1. Ancestors, parents, children. The connections and oppositions among these groups often provide interesting material for poets. In the work of at least two poets you have studied, examine the means by which such relationships have been explored.
In Naomi Shihab Nye’s “My Father and The Fig Tree”, a clear relationship is shown between the speaker, and their father. As the poem begins, the reader becomes immediately aware that our speaker, now older, is looking back on his/her childhood and the relationship they had with their father. In addition, the reader can understand how well the speaker knows their father, as they observe his obsession and fascination with figs, a fruit he adores. From the very beginning of the story, the speaker addresses this, by showing his love for the fruit in everything he would do- whether it was including the fruit in his stories or even being overjoyed when he finds a fig tree in Dallas, Texas- his love for them is clearly shown.
In the first stanza, it is evident that the speaker and the father shared a close relationship, as they say: “In the evening he sat by my bed weaving folktales like vivid little scarves.” Because storytelling is an intimate craft/art form, the speaker is portraying the time they spent one on one with their father. The speaker even goes as far to portray their father as an artist, as they romanticize his actions by using metaphors and similes.

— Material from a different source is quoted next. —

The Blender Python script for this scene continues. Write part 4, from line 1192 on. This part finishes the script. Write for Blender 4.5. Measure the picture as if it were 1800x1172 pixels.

However, in the second stanza, there is a clear shift in their relationship. When the speaker addresses the first time they ate “a dried fig and shrugged”, there was a divide between them and their father. The speaker goes on to say that their father wanted them to eat a fresh fig rather than a dried one, as a way to fully experience the fruit/.; However it is not just the taste of the fruit the father is trying to make his child understand, rather, he uses the fig as a symbol of his home country, and by eating a fig (a fruit that grew there and not where he is currently living) it reminds him of his homeland.
This is not to say that eating the dried fig divided the relationship between the father and his child completely; it didn’t. In the last stanza, we can see they still have a connection with each other when the father calls the daughter after moving to let her know he found a fig tree growing in his new backyard. When he shows her the new fig tree, it symbolizes that this new home is their home. In addition, we can assume that he was able to give his child a ripe fig to try, symbolizing the child is able to understand and have a deeper connection to him and to his past home.